In order to re-pressurize the system, Black Hills Energy imported technicians from across the West and the country to come and first turn off, then turn back on each gas meter at every residence and business affected. That took about three days, which meant approximately 3,500 Aspen residents and businesses went without gas service — and for many, heat — as winter temperatures dipped into the single digits at night.

Black Hills Energy spent around $1.4 million fixing the sabotage, including importing workers and putting them up, as well as distributing space heaters to cold city residents. The company has posted a $10,000 reward for information leading to the conviction of anyone associated with the attack.

Black Hills has “hardened” security around natural gas sites around Aspen, Magnuson said.

The FBI provided Aspen police detectives cell phone data from the night of Dec. 26 from each of the three sites that were sabotaged. The information included a long list of names and cell phone numbers, Magnuson said.

“We interviewed over a dozen people,” he said.

Operators at the Big Wrap sandwich shop in downtown Aspen closed the restaurant Monday, Dec. 28, 2020, because of the natural gas outage affecting the area.
Andrew Travers / The Aspen Times

Through the course of the interviews, detectives began to believe the cell phone data might not accurately reflect people’s location that night.

“In mountain terrain, it’s difficult to triangulate where people are,” Magnuson said. “The FBI backs us up on that.

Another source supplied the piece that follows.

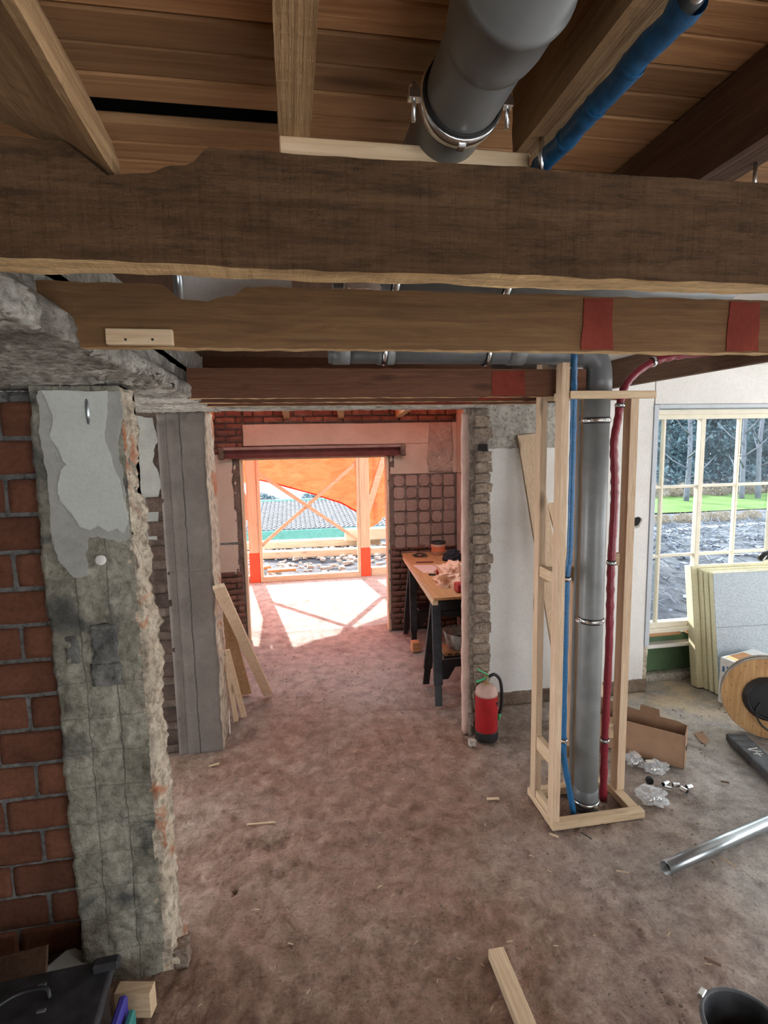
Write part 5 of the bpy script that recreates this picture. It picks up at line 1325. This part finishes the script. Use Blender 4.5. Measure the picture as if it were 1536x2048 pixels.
t = thing('top_plate', 'porch head beam carrying the orange tarpaulin', 'beam', (.3, PY, 2.6))
obj('timber', MB().box(-2.3, 2.6, PY, PY+.155, 2.75, 2.93), M['postx'], t, bevel=.004)
# tarpaulin: drapes over the head beam, sags and hangs with a slanting lower edge
tp = thing('tarpaulin', 'orange tarpaulin hanging behind the porch braces with slanting lower edge', 'tarpaulin', (.3, PY+.2, 1.0))
mb = MB(); NX, NZ = 90, 46; vs = []
low = [(-2.2, 1.48), (-.95, 1.52), (-.50, 1.595), (.25, 1.37), (.80, 1.17), (.99, 1.05), (1.06, 1.02), (1.12, .80), (1.22, .72), (1.30, .74), (1.47, .90), (2.4, 1.0)]
for j in range(NZ+1):
    v = j/NZ
    for i in range(NX+1):
        x = -2.2+4.6*i/NX; z0 = interp(x, low); z1 = 2.98; z = z0+(z1-z0)*v
        y = PY+.20+.05*noise.noise(Vector((x*2.2, z*2.5, 1)))+.018*noise.noise(Vector((x*9+z*4, z*6, 4)))+.35*(1-v)**1.4*.35
        if x > 1.0: y += .06*math.sin((x-1)*28)*(1-.5*v)
        vs.append((x, y, z+.012*noise.noise(Vector((x*7, 2, 2)))*(1-v)))
NR = 30
for j in range(1, NR+1):
    v = j/NR
    for i in range(NX+1):
        x = -2.2+4.6*i/NX
        vs.append((x, PY+.20-(PY+.20-6.45)*v, 2.99+.35*v-.02*math.sin(math.pi*v)+.03*noise.noise(Vector((x*2, v*6, 7)))))
mb.v = vs; n_ = NX+1
mb.f = [(j*n_+i, j*n_+i+1, (j+1)*n_+i+1, (j+1)*n_+i) for j in range(NZ+NR) for i in range(NX)]
o = obj('sheet', mb, M['tarp'], tp, smooth=True)
for sx_ in (-2.2,):  # unseen side sheet, added to make the porch light more orange
    m2 = MB(); v2 = []
    for j in range(21):
        for i in range(41):
            y = 6.45+(PY+.2-6.45)*i/40; v = j/20
            v2.append((sx_+.05*noise.noise(Vector((y*4, v*2, 3))), y, .35+(2.95-.35)*v+.3*(1-i/40)*v))
    m2.v = v2; m2.f = [(j*41+i, j*41+i+1, (j+1)*41+i+1, (j+1)*41+i) for j in range(20) for i in range(40)]
    obj('side_drape', m2, M['tarp'], tp, smooth=True)
hem = [Vector((x, PY+.20+.125+.05*noise.noise(Vector((x*2.2, interp(x, low)*2.5, 1))), interp(x, low))) for x in [-.6+1.66*k/40 for k in range(41)]]
obj('hem', MB().tube(hem, .012, 8), M['tarp'], tp, smooth=True)
struct('wall_outer', MB().box(-2.6, -1.2, 6.06, 6.3, -.3, 3.6), M['plaster_pink'])
struct('wall_gable', MB().box(2.0, 3.0, 4.42, 6.3, -.3, 3.6), M['plaster_white'])
struct('wall_upper', MB().box(-1.2, 2.0, 6.06, 6.3, 2.64, 3.62), M['plaster_pink'])

t = thing('tarpaulin', 'orange tarpaulin laid over the open roof of the back room', 'tarpaulin', (.5, 5, 2.7))  # unseen sheet, added to colour the skylight from the roof gap
mb = MB(); vs = []
for j in range(21):
    for i in range(31): x = -1.0+3.0*i/30; y = 5.0+1.04*j/20; vs.append((x, y, 2.70+.02*noise.noise(Vector((x*3, y*3, 0)))))
mb.v = vs; mb.f = [(j*31+i, j*31+i+1, (j+1)*31+i+1, (j+1)*31+i) for j in range(20) for i in range(30)]
obj('sheet', mb, M['tarp'], t, smooth=True)
# ================================================================== GARDEN
gm = MB()
prof = [(8.87, -.06), (10.2, -.10), (12.2, -.16), (14.5, -.9), (17, -1.35), (20, -1.42), (30, -1.42), (70, -1.4)]
ys = [8.87+(.22*k if k < 40 else .22*40+(k-40)*1.6) for k in range(75)]
xs_ = [-18+.6*k for k in range(40)]+[6+1.0*k for k in range(60)]
vs = []
for y in ys:
    for x in xs_:
        z = interp(y, prof)+.05*fbm((x, y, 1), .9, 4)
        vs.append((x, y, z))
n_ = len(xs_); gm.v = vs; gm.f = [(j*n_+i, j*n_+i+1, (j+1)*n_+i+1, (j+1)*n_+i) for j in range(len(ys)-1) for i in range(n_-1)]
o = struct('ground', gm, M['ground'])
sg = MB(); prof2 = [(4.43, -.30), (7, -.30), (8.95, -.055)]
vs = []; xs2 = [3.0+.35*k for k in range(70)]; ys2 = [4.43+.25*k for k in range(19)]
for y in ys2:
    for x in xs2: vs.append((x, y, interp(y, prof2)+.05*fbm((x, y, 1), 1.1, 4)))
n_ = len(xs2); sg.v = vs; sg.f = [(j*n_+i, j*n_+i+1, (j+1)*n_+i+1, (j+1)*n_+i) for j in range(len(ys2)-1) for i in range(n_-1)]
struct('ground_side', sg, M['ground'])
lw = MB(); vs = []
for j in range(13):
    for i in range(50): x = -12+1.1*i; y = 23.0+.55*j; vs.append((x, y, -1.372+.02*noise.noise(Vector((x, y, 0)))))
lw.v = vs; lw.f = [(j*50+i, j*50+i+1, (j+1)*50+i+1, (j+1)*50+i) for j in range(12) for i in range(49)]
struct('ground_lawn', lw, M['grass'])
# low tiled roof down the slope
rf = thing('low_roof', 'low tiled roof with green fascia seen through the porch frame', 'roof', (1, 21, -1.4))
ze, zr, ye, yr = -.96, -.53, 20.0, 26.0
obj('fascia', MB().box(-4.5, 7.5, 19.93, 20.0, at(560, 1082, Y=20).z, ze+.02), M['green_board'], rf, bevel=.01)
obj('gutter', MB().box(-4.5, 7.5, 19.85, 19.95, at(560, 1088, Y=20).z, at(560, 1083, Y=20).z), M['win_wood'], rf, bevel=.01)
obj('deck', MB().prism([(ye, ze-.06), (yr, zr-.06), (yr, zr-.02), (ye, ze-.02)], 'X', -4.5, 7.5), M['void_shade'], rf)
obj('ridge_board', MB().box(-4.5, 7.5, 26.0, 26.1, zr-.1, zr+.12), M['green_board'], rf, bevel=.01)
obj('base_wall', MB().box(-4.4, 7.4, 20.3, 25.9, -1.6, ze-.1), M['plaster_white'], rf)
tm = MB(); rnd = random.Random(4)
for r in range(20):
    y0 = ye+(yr-ye)*r/20; y1 = ye+(yr-ye)*(r+1.12)/20; z0 = ze+(zr-ze)*r/20; z1 = ze+(zr-ze)*(r+1.12)/20
    for c in range(66):
        x = -4.4+c*.18; j = rnd.uniform(-.02, .02)
        sec = [(0, .01), (.05, .055), (.10, .06), (.14, .03), (.17, .012)]
        v = [(x+a, y0+j, z0+b+.03) for a, b in sec]+[(x+a, y1+j, z1+b) for a, b in sec]+[(x+sec[0][0], y0+j, z0-.01), (x+sec[-1][0], y0+j, z0-.01)]
        tm.add(v, [(k, k+1, 6+k, 5+k) for k in range(4)]+[(10, 0, 1), (10, 1, 2), (10, 2, 3), (10, 3, 4), (10, 4, 11)])
o = obj('roof_tiles', tm, M['tile_roof'], rf); o['kind'] = 'stuff'
# timbers and rubble beyond the sill
def lying(label, px0, py0, px1, py1, z, w, h, mat='postx'):
    a = at(px0, py0, Z=z); b = at(px1, py1, Z=z); t = thing('lying_timber', label, 'timber', tuple((a+b)/2)); obj('timber', MB().bar(a, b, w, h), M[mat], t, bevel=.01); return t
lying('long pale timber lying farthest out on the ground before the low roof', 478, 1092, 760, 1080, -.03, .22, .16)
lying('pale timber lying across the ground in the middle behind the porch frame', 470, 1112, 775, 1100, -.02, .16, .14)
lying('short yellowish plank lying just behind the bottom rail of the frame', 535, 1142, 592, 1138, .03, .12, .05, 'ply')
lying('small yellowish plank end beside the left painted foot', 524, 1136, 538, 1133, .03, .14, .06, 'ply')
lying('pale beam on the ground at the far right beyond the right post', 690, 1070, 800, 1064, .16, .2, .25)
rnd = random.Random(31); mb = MB()
for _ in range(900):
    y = rnd.uniform(8.95, 13.5); x = rnd.uniform(-2.5, 2.5); s = rnd.uniform(.02, .09); c = Vector((x, y, interp(y, prof)+s*.2+.01)); a = rnd.uniform(0, 3.1)
    d = Vector((math.cos(a), math.sin(a), rnd.uniform(-.3, .3)))
    mb.bar(c-d*s*.6, c+d*s*.6, s*.9, s*.6)
o = obj('rubble', mb, M['stone']); tag(o, 'pale rubble strewn on the ground behind the porch', 'rubble', None, 'stuff')
mb = MB()
for _ in range(2600):
    y = rnd.uniform(5.0, 20) if rnd.random() < .6 else rnd.uniform(9, 20); x = y*rnd.uniform(.62, 1.15); s = rnd.uniform(.03, .10)*(.5+y/14)
    z0 = interp(y, prof2) if y < 8.9 else interp(y, prof)
    if x < 3.1: continue
    c = Vector((x, y, z0+s*.25)); a = rnd.uniform(0, 3.1); d = Vector((math.cos(a), math.sin(a), rnd.uniform(-.5, .5)))
    if rnd.random() < .7: mb.bar(c-d*s*2.6, c+d*s*2.6, s*.14, s*.14)
    else: mb.bar(c-d*s*.6, c+d*s*.6, s*.9, s*.5)
o = obj('garden_debris', mb, M['clod']); tag(o, 'pale branches and clods strewn over the garden outside the window', 'debris', None, 'stuff')
t = thing('garden_rail', 'thin grey-blue rail along the garden path outside the window', 'rail', (12, 14, -.5))
a = at(1340, 1060, Y=14.5); b = at(1560, 1046, Y=14.5)
obj('rail', MB().tube([a, b], .05, 8), M['win_grey'], t)
for k in range(5): q = a.lerp(b, k/4); obj('rail_post', MB().tube([q, (q.x, q.y, q.z-.6)], .035, 8), M['win_grey'], t)

# trees and shrubs
def leaf_cloud(n, fn, size, seed):
    rnd = random.Random(seed); mb = MB()
    for _ in range(n):
        c = Vector(fn(rnd)); s = size*rnd.uniform(.5, 1.4)
        u = Vector((rnd.gauss(0, 1), rnd.gauss(0, 1), rnd.gauss(0, 1))).normalized(); w = u.orthogonal().normalized()
        w = (Matrix.Rotation(rnd.uniform(0, 6.3), 3, u) @ w); v = u.cross(w)
        i = len(mb.v)
        mb.v += [tuple(c-w*s), tuple(c+v*s*.5), tuple(c+w*s), tuple(c-v*s*.5)]; mb.f.append((i, i+1, i+2, i+3))
    return mb
def raw(mb, name, mat):
    me = bpy.data.meshes.new(name); me.from_pydata(mb.v, [], mb.f); me.materials.append(mat); return me
def crown_fn(rnd):
    z = rnd.random()**.85*9.5; r = (1.9+.5*math.sin(z*2.1))*(1-(z/10.5)**1.8)+.25
    a = rnd.uniform(0, 6.283); q = rnd.random()**.45
    return (r*q*math.cos(a), r*q*math.sin(a), .3+z)
crown_me = [raw(leaf_cloud(6500, crown_fn, .19, 40+k), 'crown', M['leaf_blue']) for k in range(3)]
tk = MB().tube(smooth_path([(0, 0, -.3), (.05, .02, 2), (-.06, .05, 4.5), (.04, 0, 7), (0, 0, 9.3)], 4), [.20-.0095*i for i in range(17)], 9)
trunk_me = tk.mesh('trunk', M['bark'], smooth=True)
br = MB(); rnd = random.Random(12)
bt = MB().tube(smooth_path([(0, 0, -.3), (.1, 0, 3), (0, .1, 6), (.15, 0, 9)], 4), [.15-.009*i for i in range(13)], 9)
bare_me = bt.mesh('trunk', M['bark'], smooth=True)
bm_ = []
for k in range(12):
    z = 1.2+k*.62; a = k*2.4; L = 1.7-.09*k; m = MB()
    m.tube([(0, 0, z), (L*.5*math.cos(a), L*.5*math.sin(a), z+.5), (L*math.cos(a), L*math.sin(a), z+1.3)], [.06, .035, .012], 6); bm_.append(m.mesh('branch', M['bark'], smooth=True))
TL = ['leftmost bluish evergreen seen through the window', 'second bluish evergreen from the left in the window view', 'third bluish evergreen from the left in the window view', 'middle bluish evergreen behind the central window mullion', 'bluish evergreen right of the central window mullion', 'bluish evergreen at the far right edge of the window view']
def tree_at(x, y, k, label, bare=False, sc=1.0):
    t = thing('garden_tree', label, 'tree', (x, y, -1.42), 'trees beyond the lawn')
    t.scale = (sc, sc, sc); t.rotation_euler = (0, 0, k*1.3)
    if bare:
        o = link('trunk', bare_me, t, (0, 0, 0))
        for m in bm_: link('branch', m, t, (0, 0, 0))
    else:
        link('trunk', trunk_me, t, (0, 0, 0)); link('crown', crown_me[k % 3], t, (0, 0, 0))
for k, (px, yy) in enumerate(((1303, 40), (1340, 34), (1398, 40.5), (1432, 34), (1492, 40), (1526, 34))):
    g_ = at(px, 985, Y=yy); tree_at(g_.x, g_.y, k, TL[k], False, 1.0 if yy > 36 else .86)
for k, (px, lab) in enumerate(((1372, 'bare grey trunk in the left half of the window view'), (1483, 'bare grey trunk near the right edge of the window view'), (1516, 'last bare grey trunk at the right edge of the photo'))):
    g_ = at(px, 1002, Y=27.0); tree_at(g_.x, g_.y, k, lab, True)
def bush_fn(rnd):
    a = rnd.uniform(0, 6.283); q = rnd.random()**.5; z = rnd.random()
    return (1.5*q*math.cos(a), .9*q*math.sin(a), z*1.05*(1-.5*q*q))
bush_me = [raw(leaf_cloud(1100, bush_fn, .085, 60+k), 'foliage', M['leaf_brown']) for k in range(2)]
stem_me = MB().tube([(0, 0, -.1), (.05, 0, .5), (0, .05, .9)], [.05, .04, .01], 6).mesh('stem', M['bark'])
def shrub(x, y, z, k, label, mats=None, sc=1.0):
    t = thing('garden_shrub', label, 'shrub', (x, y, z), 'shrubs around the lawn'); t.scale = (sc, sc, sc); t.rotation_euler = (0, 0, k*.7)
    link('stem', stem_me, t, (0, 0, 0)); link('foliage', (mats or bush_me)[k % 2], t, (0, 0, 0))
names = ['leftmost', 'second', 'third', 'fourth', 'last']
for k in range(5):
    g_ = at(1308+58*k, 990, Y=29.6); shrub(g_.x, g_.y, -1.42, k, 'dry brownish hedge shrub behind the lawn, %s from the left in the window view' % names[k], None, .80)
for k, px in enumerate((1322, 1368, 1420, 1450, 1500)):
    g_ = at(px, 1050, Y=20.5); shrub(g_.x, g_.y, -1.45, k+1, 'low dry shrub before the lawn, %s from the left in the window view' % names[k], None, .42)
blue_bush = [raw(leaf_cloud(1500, bush_fn, .10, 80+k), 'foliage', M['leaf_blue']) for k in range(2)]
for k, x in enumerate((-5.2, -2.0, 1.2, 4.4)):
    shrub(x, 28.5, -1.42, k, 'dark hedge shrub beyond the low roof, %s from the left' % names[k], blue_bush, 1.12)
t = thing('garden_tree', 'unseen bushy tree added outside the porch to shade the window', 'tree', (4.1, 9.4, -.1), 'trees beyond the lawn'); t.scale = (.62, .62, .62)  # unseen tree, added to keep direct sun off the window
link('trunk', trunk_me, t, (0, 0, 0)); link('crown', raw(leaf_cloud(5200, crown_fn, .24, 77), 'crown', M['leaf_blue']), t, (0, 0, 0))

We’ve seen that in other cases up here.”

In other words, the interviews went nowhere and none of the those whose numbers came up in the FBI data rose to the level of a suspect in the attack, he said.

An email sent Thursday to a public affairs address at the FBI Denver field office seeking further comment was not answered.

“The FBI will keep monitoring (the sabotage case) with their own capabilities,” Magnuson said. “It will remain on the FBI’s radar. It’s a high priority case for us and for them.”